%%
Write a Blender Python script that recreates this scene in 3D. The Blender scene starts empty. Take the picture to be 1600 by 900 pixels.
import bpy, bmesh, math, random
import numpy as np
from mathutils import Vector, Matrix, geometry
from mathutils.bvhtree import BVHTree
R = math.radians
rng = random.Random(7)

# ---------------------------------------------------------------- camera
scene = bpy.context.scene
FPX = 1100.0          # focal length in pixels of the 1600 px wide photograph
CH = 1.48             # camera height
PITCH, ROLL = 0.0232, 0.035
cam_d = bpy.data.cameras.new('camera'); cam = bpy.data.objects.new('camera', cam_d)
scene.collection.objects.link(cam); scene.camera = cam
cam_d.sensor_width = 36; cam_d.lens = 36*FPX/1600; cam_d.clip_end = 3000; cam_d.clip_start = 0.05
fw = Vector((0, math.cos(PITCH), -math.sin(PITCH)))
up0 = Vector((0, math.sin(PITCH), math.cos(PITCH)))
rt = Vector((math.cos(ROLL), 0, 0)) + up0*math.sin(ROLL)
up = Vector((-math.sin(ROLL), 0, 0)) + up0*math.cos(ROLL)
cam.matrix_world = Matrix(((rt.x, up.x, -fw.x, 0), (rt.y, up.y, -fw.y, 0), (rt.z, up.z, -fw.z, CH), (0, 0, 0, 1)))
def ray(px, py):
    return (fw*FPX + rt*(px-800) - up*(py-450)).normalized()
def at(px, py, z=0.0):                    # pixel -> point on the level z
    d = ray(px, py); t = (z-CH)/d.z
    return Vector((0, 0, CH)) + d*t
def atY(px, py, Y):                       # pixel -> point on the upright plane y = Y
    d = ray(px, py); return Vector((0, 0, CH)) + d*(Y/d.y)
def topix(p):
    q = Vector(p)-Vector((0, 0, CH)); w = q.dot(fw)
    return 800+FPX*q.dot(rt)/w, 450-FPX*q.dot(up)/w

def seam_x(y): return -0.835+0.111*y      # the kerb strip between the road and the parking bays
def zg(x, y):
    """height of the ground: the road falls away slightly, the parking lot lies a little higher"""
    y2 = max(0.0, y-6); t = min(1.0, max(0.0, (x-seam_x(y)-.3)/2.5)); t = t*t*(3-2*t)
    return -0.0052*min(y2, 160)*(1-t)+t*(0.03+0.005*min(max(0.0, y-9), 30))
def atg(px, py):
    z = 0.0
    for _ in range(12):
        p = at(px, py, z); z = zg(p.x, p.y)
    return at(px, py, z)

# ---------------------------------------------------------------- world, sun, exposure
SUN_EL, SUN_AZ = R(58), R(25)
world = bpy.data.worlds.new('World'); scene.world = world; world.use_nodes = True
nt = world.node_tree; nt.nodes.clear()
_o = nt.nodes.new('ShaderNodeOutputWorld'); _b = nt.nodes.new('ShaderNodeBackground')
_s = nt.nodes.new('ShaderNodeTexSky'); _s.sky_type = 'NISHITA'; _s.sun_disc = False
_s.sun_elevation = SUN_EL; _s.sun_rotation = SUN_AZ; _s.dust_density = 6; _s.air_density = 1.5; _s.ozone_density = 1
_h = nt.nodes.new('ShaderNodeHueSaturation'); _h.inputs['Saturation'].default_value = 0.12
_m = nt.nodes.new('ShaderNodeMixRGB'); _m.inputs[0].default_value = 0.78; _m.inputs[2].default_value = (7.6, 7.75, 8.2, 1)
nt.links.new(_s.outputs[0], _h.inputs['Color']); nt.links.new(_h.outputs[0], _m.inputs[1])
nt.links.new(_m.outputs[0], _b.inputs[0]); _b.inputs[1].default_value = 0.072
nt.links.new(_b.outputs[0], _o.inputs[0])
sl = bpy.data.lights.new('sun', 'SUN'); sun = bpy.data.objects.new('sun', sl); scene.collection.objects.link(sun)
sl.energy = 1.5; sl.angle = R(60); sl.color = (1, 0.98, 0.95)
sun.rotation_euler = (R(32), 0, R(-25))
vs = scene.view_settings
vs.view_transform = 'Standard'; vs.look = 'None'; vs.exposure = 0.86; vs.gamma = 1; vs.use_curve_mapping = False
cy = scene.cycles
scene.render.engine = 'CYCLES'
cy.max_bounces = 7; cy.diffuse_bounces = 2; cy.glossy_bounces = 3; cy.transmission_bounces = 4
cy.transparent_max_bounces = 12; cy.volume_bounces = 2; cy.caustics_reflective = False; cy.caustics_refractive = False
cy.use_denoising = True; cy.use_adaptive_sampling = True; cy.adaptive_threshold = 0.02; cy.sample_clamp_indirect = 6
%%
▶ **WHAT TO PRODUCE**: Word for word, reproduce the listing above from its start up to and including the line that has "rng = random.Random(7)". Give only those lines.

▶ **WRITTEN RESPONSE**:
Write a Blender Python script that recreates this scene in 3D. The Blender scene starts empty. Take the picture to be 1600 by 900 pixels.
import bpy, bmesh, math, random
import numpy as np
from mathutils import Vector, Matrix, geometry
from mathutils.bvhtree import BVHTree
R = math.radians
rng = random.Random(7)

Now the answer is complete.